Despite his final attempt at appeasement, once the war began, Douglas left no doubt where his loyalties lay. Embittered that his efforts at conciliation were so poorly received by the South, when secession came Douglas proposed to fight it with a greater ferocity than Lincoln. When Lincoln told Douglas he initially planned to call up seventy-five thousand militia, Douglas urged him to call up nearly three times that number, telling Lincoln that he would have to deal sharply with the South. “You do not know the dishonest purposes of these men as well as I do,” Douglas told Lincoln of the secessionists. “If I were president, I'd convert or hang them
all
within forty-eight hours.”

In a private meeting, which he later reported to the press with Lincoln's permission, Douglas assured Lincoln that Northern Democrats would seek no partisan advantage from the conflict. “Our Union must be preserved,” he said. “Partisan feeling must yield to patriotism. I am with you, Mr. President, and God bless you.” After Douglas left their meeting, Lincoln exclaimed, “What a noble man Douglas is!”

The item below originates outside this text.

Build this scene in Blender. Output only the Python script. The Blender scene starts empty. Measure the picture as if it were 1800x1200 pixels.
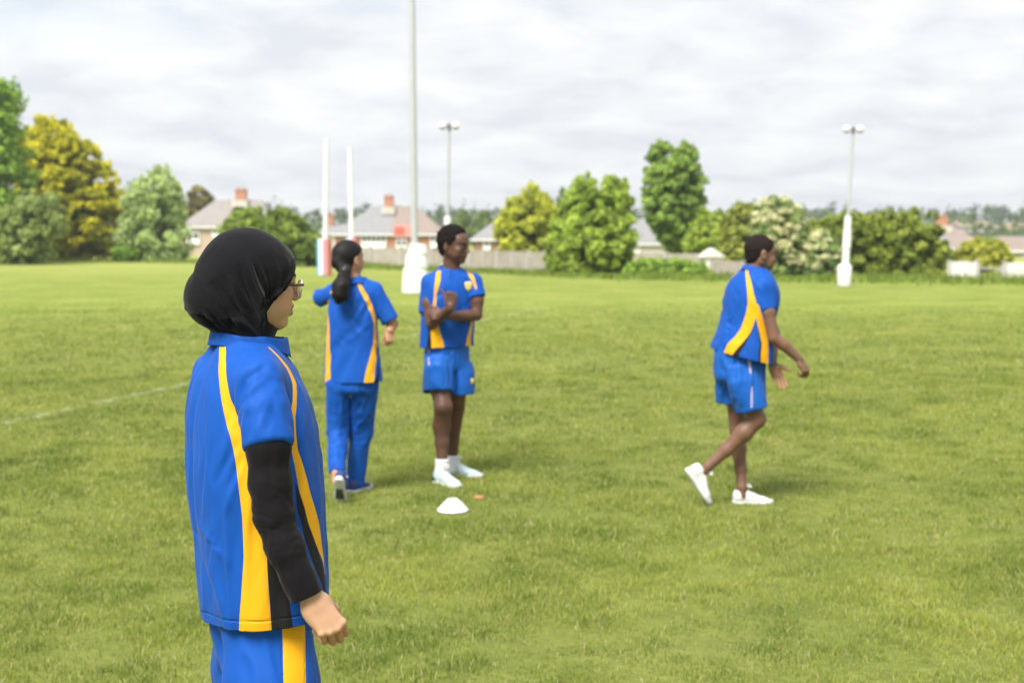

Lincoln had not always thought so. For most of their adult lives, their rivalry was one-sided in favor of Douglas, which made Lincoln uncharacteristically jealous. Lincoln was four years older than Douglas, and while Lincoln achieved considerable political success at a young age (he was a state legislator at age twenty-five), it paled next to Douglas's extraordinary rise to prominence. Douglas was an Illinois Supreme Court justice at age twenty-seven, a U.S. senator at thirty-three, and a serious presidential contender in 1852 at age thirty-nine, by which time he was the most famous, respected, and controversial statesman in America. Lincoln, meanwhile, remained unknown outside Illinois, until he ran a gallant but losing race against Douglas for the U.S. Senate in 1858.